Ryongchon Disaster

Up to 3,000 people have been killed or injured in a huge explosion after two fuel trains collided in North Korea, reports say.

The blast happened at Ryongchon station, 50km north of Pyongyang, South Korea's YTN television said.

The incident reportedly happened nine hours after North Korean leader Kim Jong-il passed through the station on his way home from a visit to Beijing.

Mr Kim had been in China to discuss North Korea's nuclear programme.

South Korea's Yonhap news agency said the North Korean authorities had declared a state of emergency in the area and cut off all international telephone lines, apparently to stop news of the accident spreading.

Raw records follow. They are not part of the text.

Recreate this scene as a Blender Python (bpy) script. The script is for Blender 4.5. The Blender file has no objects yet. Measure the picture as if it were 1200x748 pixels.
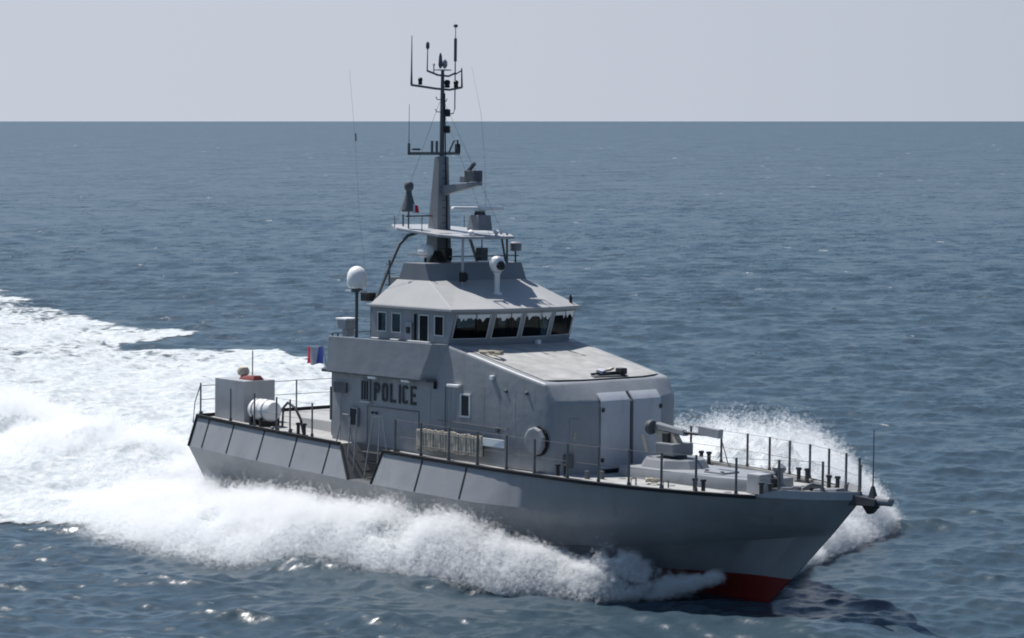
import bpy, bmesh, math, random
import numpy as np
from mathutils import Matrix, Vector, Euler

random.seed(7)
scn = bpy.context.scene
COL = scn.collection
R = math.radians

# ------------------------------------------------------------------ camera
cam_d = bpy.data.cameras.new("camera")
cam = bpy.data.objects.new("camera", cam_d)
COL.objects.link(cam)
CAM = Vector((69.812, -52.59, 13.66))
YAW, PITCH = R(137.5), R(4.583)
cam.location = CAM
cam.rotation_euler = (R(90) - PITCH, 0, YAW - R(90))
cam_d.sensor_width = 36.0
cam_d.lens = 2900.06 / 1200.0 * 36.0
cam_d.clip_start = 1.0
cam_d.clip_end = 90000.0
scn.camera = cam

# ------------------------------------------------------------------ light and sky
SUN_EL, SUN_AZ = R(62), R(180 + 5)             # the azimuth is measured from +X (the bow) towards +Y (port)
sd = Vector((math.cos(SUN_AZ) * math.cos(SUN_EL), math.sin(SUN_AZ) * math.cos(SUN_EL), math.sin(SUN_EL)))
sun_d = bpy.data.lights.new("sun", 'SUN')
sun_d.energy = 4.7
sun_d.angle = R(0.6)
sun_d.color = (1.0, 0.97, 0.93)
sun = bpy.data.objects.new("sun", sun_d)
COL.objects.link(sun)
sun.rotation_euler = sd.to_track_quat('Z', 'Y').to_euler()
sun.location = (0, 0, 60)

world = bpy.data.worlds.new("World")
scn.world = world
world.use_nodes = True
wn, wl = world.node_tree.nodes, world.node_tree.links
wn.clear()
sky = wn.new('ShaderNodeTexSky')
sky.sky_type = 'NISHITA'
sky.sun_disc = False
sky.sun_elevation = SUN_EL
sky.sun_rotation = math.atan2(sd.x, sd.y)
sky.air_density = 1.0
sky.dust_density = 0.3
sky.ozone_density = 1.0
# summer sea haze: the lowest degrees of the sky pale to an even grey
wtc = wn.new('ShaderNodeTexCoord'); wsep = wn.new('ShaderNodeSeparateXYZ'); wl.new(wtc.outputs['Generated'], wsep.inputs[0])
wmr = wn.new('ShaderNodeMapRange'); wmr.interpolation_type = 'SMOOTHSTEP'
wmr.inputs[1].default_value = 0.065; wmr.inputs[2].default_value = 0.135; wmr.inputs[3].default_value = 1.0; wmr.inputs[4].default_value = 0.0
wl.new(wsep.outputs[2], wmr.inputs[0])
hz = wn.new('ShaderNodeMix'); hz.data_type = 'RGBA'; hz.inputs[7].default_value = (5.7, 6.15, 7.0, 1)
wl.new(wmr.outputs[0], hz.inputs[0]); wl.new(sky.outputs[0], hz.inputs[6])
# forward scattering: the haze is bright below the sun and dull opposite to it
wdt = wn.new('ShaderNodeVectorMath'); wdt.operation = 'DOT_PRODUCT'; wdt.inputs[1].default_value = (math.cos(SUN_AZ), math.sin(SUN_AZ), 0)
wl.new(wtc.outputs['Generated'], wdt.inputs[0])
wm2 = wn.new('ShaderNodeMapRange'); wm2.interpolation_type = 'SMOOTHSTEP'; wm2.inputs[1].default_value = -0.6; wm2.inputs[2].default_value = 0.85
wl.new(wdt.outputs['Value'], wm2.inputs[0])
hc = wn.new('ShaderNodeMix'); hc.data_type = 'RGBA'; hc.inputs[6].default_value = (0.84, 1.27, 2.1, 1); hc.inputs[7].default_value = (5.7, 6.15, 7.0, 1)
wl.new(wm2.outputs[0], hc.inputs[0]); wl.new(hc.outputs[2], hz.inputs[7])
bg = wn.new('ShaderNodeBackground'); bg.inputs[1].default_value = 0.080
wo = wn.new('ShaderNodeOutputWorld')
wl.new(hz.outputs[2], bg.inputs[0]); wl.new(bg.outputs[0], wo.inputs[0])

scn.view_settings.view_transform = 'Standard'
scn.view_settings.look = 'None'
scn.view_settings.exposure = 0.3
scn.view_settings.gamma = 1.0
scn.cycles.use_denoising = True
scn.cycles.max_bounces = 8
scn.cycles.diffuse_bounces = 5
scn.cycles.glossy_bounces = 4
scn.cycles.transparent_max_bounces = 160
scn.cycles.filter_width = 1.9
scn.cycles.caustics_reflective = False
scn.cycles.caustics_refractive = False

# ------------------------------------------------------------------ materials
def new_mat(name):
    m = bpy.data.materials.new(name); m.use_nodes = True
    m.node_tree.nodes.clear()
    return m, m.node_tree.nodes, m.node_tree.links

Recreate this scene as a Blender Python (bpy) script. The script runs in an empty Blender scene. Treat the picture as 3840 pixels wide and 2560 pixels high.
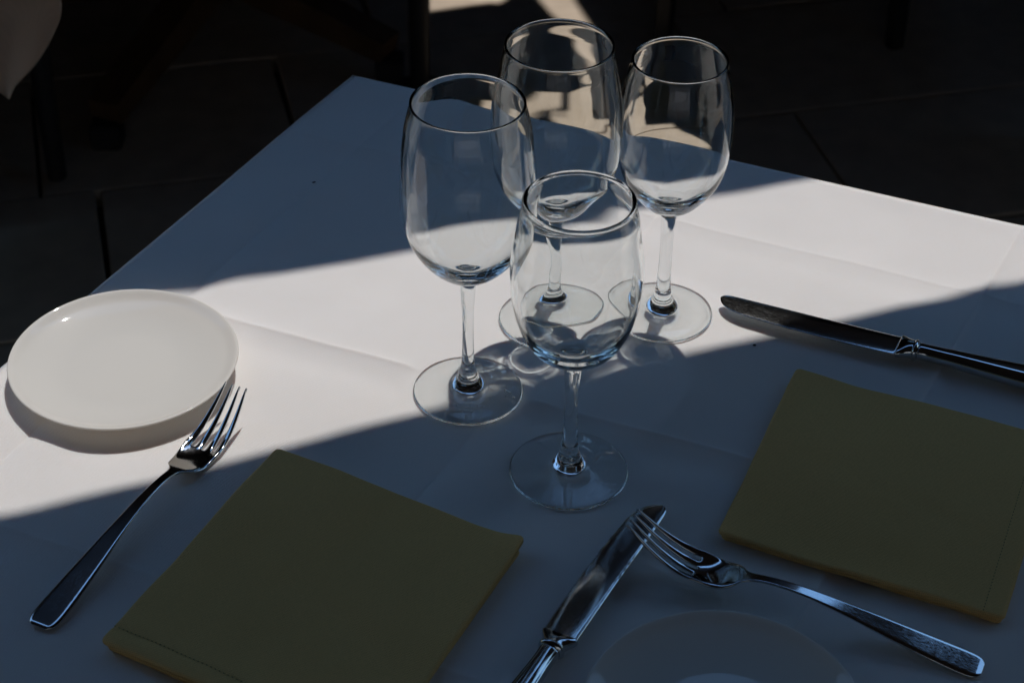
import bpy, bmesh, math, random
from mathutils import Vector, Matrix, noise
R_ = math.radians
sc = bpy.context.scene
col = sc.collection
SC = 100.0                                  # shapes are written in metres; the scene's unit is the centimetre
TZ = 0.74                                   # height of the table top above the paving

# ------------------------------------------------------------------ camera
cam = bpy.data.cameras.new("camera")
cam.lens = 67.33; cam.sensor_width = 36; cam.sensor_fit = 'HORIZONTAL'
cam.clip_start = 5; cam.clip_end = 20000
cam.dof.use_dof = True; cam.dof.focus_distance = 1.22 * SC; cam.dof.aperture_fstop = 16 / SC
camo = bpy.data.objects.new("camera", cam); col.objects.link(camo); sc.camera = camo
Rv = Vector((0.99986204, 0.01009358, 0.01319164)); Uv = Vector((-0.01661023, 0.60758868, 0.79407814))
Fv = Vector((0, 0.79418771, -0.60767251))
camo.matrix_world = Matrix(((Rv.x, Uv.x, -Fv.x, 0), (Rv.y, Uv.y, -Fv.y, 0), (Rv.z, Uv.z, -Fv.z, (TZ + .78) * SC), (0, 0, 0, 1)))

# ------------------------------------------------------------------ world, sun, exposure
SUN_K = (0.15, 0.50)                        # horizontal run towards the sun per metre of height
el = math.atan(1 / math.hypot(*SUN_K)); az = math.atan2(SUN_K[0], SUN_K[1])
w = bpy.data.worlds.new("World"); sc.world = w; w.use_nodes = True
nt = w.node_tree; bg = nt.nodes["Background"]
sky = nt.nodes.new("ShaderNodeTexSky"); sky.sky_type = 'NISHITA'; sky.sun_disc = False
sky.sun_elevation = el; sky.sun_rotation = az; sky.air_density = 2.0; sky.dust_density = 0.0; sky.ozone_density = 10.0
nt.links.new(sky.outputs[0], bg.inputs[0]); bg.inputs[1].default_value = 0.15
sun = bpy.data.lights.new("sun", 'SUN'); sun.energy = 2.85; sun.angle = R_(0.5); sun.color = (1.0, .935, .88)
suno = bpy.data.objects.new("sun", sun); col.objects.link(suno)
suno.rotation_euler = Vector((-SUN_K[0], -SUN_K[1], -1)).to_track_quat('-Z', 'Y').to_euler()
suno.location = (.06, .2, .4)
sun.cycles.is_caustics_light = True
sc.view_settings.view_transform = 'Standard'; sc.view_settings.look = 'None'
sc.view_settings.exposure = -0.08; sc.view_settings.gamma = 1.0
cy = sc.cycles
cy.light_sampling_threshold = 0; cy.max_bounces = 32; cy.transmission_bounces = 32; cy.glossy_bounces = 12; cy.diffuse_bounces = 5
cy.caustics_reflective = True; cy.caustics_refractive = True; cy.sample_clamp_indirect = 2.0; cy.sample_clamp_direct = 0
cy.blur_glossy = 0.3; cy.use_denoising = True; cy.use_adaptive_sampling = False

# ------------------------------------------------------------------ helpers
def link(name, me, mat=None, parent=None, loc=None, smooth=True):
    o = bpy.data.objects.new(name, me); col.objects.link(o)
    if mat: me.materials.append(mat)
    if parent: o.parent = parent
    if loc: o.location = loc
    if smooth: me.shade_smooth()
    return o
def thing(name, label, cat, loc=(0, 0, 0), rz=0, group=None):
    o = bpy.data.objects.new(name, None); col.objects.link(o); o.empty_display_size = .02
    o.location = loc; o.rotation_euler = (0, 0, rz); return tag(o, label, cat, group)
def tag(o, label, cat, group=None):
    o['label'] = label; o['category'] = cat
    if group: o['group'] = group
    return o
def mesh(name, v, f):
    me = bpy.data.meshes.new(name); me.from_pydata([tuple(a) for a in v], [], f); me.update(); return me
def node_mat(name):
    m = bpy.data.materials.new(name); m.use_nodes = True
    return m, m.node_tree, m.node_tree.nodes["Principled BSDF"]
def lk(nt, a, b): nt.links.new(a, b)
def sample(tab, x):
    """smooth (Catmull-Rom style) interpolation of rows (x, a, b, ...)"""
    n = len(tab)
    if x <= tab[0][0]: return list(tab[0][1:])
    if x >= tab[-1][0]: return list(tab[-1][1:])
    i = max(k for k in range(n - 1) if tab[k][0] <= x)
    a, b = tab[i], tab[i + 1]; h = b[0] - a[0]; t = (x - a[0]) / h; out = []
    for j in range(1, len(a)):
        d = (b[j] - a[j]) / h
        d0 = (a[j] - tab[i - 1][j]) / (a[0] - tab[i - 1][0]) if i > 0 else d
        d1 = (tab[i + 2][j] - b[j]) / (tab[i + 2][0] - b[0]) if i < n - 2 else d
        m0 = 0 if d0 * d <= 0 else 2 * d0 * d / (d0 + d)
        m1 = 0 if d1 * d <= 0 else 2 * d1 * d / (d1 + d)
        if i == 0: m0 = d
        if i == n - 2: m1 = d
        out.append((2*t**3 - 3*t*t + 1) * a[j] + (t**3 - 2*t*t + t) * h * m0 + (-2*t**3 + 3*t*t) * b[j] + (t**3 - t*t) * h * m1)
    return out
def evaluated(o):
    dg = bpy.context.evaluated_depsgraph_get(); dg.update()
    return bpy.data.meshes.new_from_object(o.evaluated_get(dg))
def split_pieces(src, classify, names, mat, parent):
    """cut one smooth mesh into named parts that keep the whole mesh's normals"""
    src.update(); nrm = [v.normal.copy() for v in src.vertices]; out = {}
    groups = {}
    for p in src.polygons:
        groups.setdefault(classify(p.center), []).append(p)
    for key, polys in groups.items():
        idx = {}; vs = []; ns = []; fs = []
        for p in polys:
            f = []
            for vi in p.vertices:
                if vi not in idx:
                    idx[vi] = len(vs); vs.append(src.vertices[vi].co.copy()); ns.append(nrm[vi])
                f.append(idx[vi])
            fs.append(f)
        me = mesh(names[key], vs, fs); me.shade_smooth()
        me.normals_split_custom_set_from_vertices(ns)
        out[key] = link(names[key], me, mat, parent, smooth=False)
    return out
def box_bm(bm, x0, x1, y0, y1, z0, z1, bev=0):
    r = bmesh.ops.create_cube(bm, size=1)
    for v in r['verts']:
        v.co = Vector(((x0 + x1) / 2 + v.co.x * (x1 - x0), (y0 + y1) / 2 + v.co.y * (y1 - y0), (z0 + z1) / 2 + v.co.z * (z1 - z0)))
    if bev:
        es = list({e for v in r['verts'] for e in v.link_edges})
        bmesh.ops.bevel(bm, geom=es, offset=bev, segments=2, affect='EDGES')
def bm_obj(name, bm, mat, parent=None, smooth=False):
    me = bpy.data.meshes.new(name); bm.to_mesh(me); bm.free()
    return link(name, me, mat, parent, smooth=smooth)
def bar_bm(bm, a, b, wa, ha, wb, hb):
    """tapered rectangular bar from a to b"""
    a = Vector(a); b = Vector(b); d = (b - a).normalized()
    s = d.cross(Vector((0, 0, 1)))
    if s.length < .05: s = Vector((1, 0, 0))
    s.normalize(); u = s.cross(d)
    vs = [bm.verts.new(c + s * x * ww + u * y * hh) for c, ww, hh in ((a, wa, ha), (b, wb, hb)) for x, y in ((-.5, -.5), (.5, -.5), (.5, .5), (-.5, .5))]
    for f in ((0, 1, 2, 3), (7, 6, 5, 4), (0, 4, 5, 1), (1, 5, 6, 2), (2, 6, 7, 3), (3, 7, 4, 0)):
        bm.faces.new([vs[i] for i in f])
    bmesh.ops.recalc_face_normals(bm, faces=bm.faces)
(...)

A picture is beginning to emerge in North Korea of the scale of Thursday's rail disaster close to China's border.

In the first independent account, the Red Cross said the train blast killed at least 54 people and injured 1,200.

But diplomatic sources in Pyongyang say the figure is much higher, as reports indicate the blast happened when two wagons of dynamite hit a live wire.

North Korea has made no official statement on the blast at Ryongchon, 20km from China's border.

The Red Cross was allowed into the area, in an unusual concession from the North Korean authorities, becoming the only outside agency to see the disaster area. According to the agency, 160 people were killed and 1,300 were injured in the disaster. A wide area was reported to have been affected, with some airborne debris reportedly falling across the border in China. (Satellite pictures published by the BBC purported to show widespread damage in the town, but these were later retracted—they actually show Baghdad from an earlier date, and the strong black-white contrast was mis-interpreted.) The Red Cross reported that 1,850 houses and buildings had been destroyed and another 6,350 had been damaged.

On April 23, the United Nations received an appeal for international aid from North Korea's government. On April 24, a few diplomats and aid workers were allowed into the country to assess the disaster.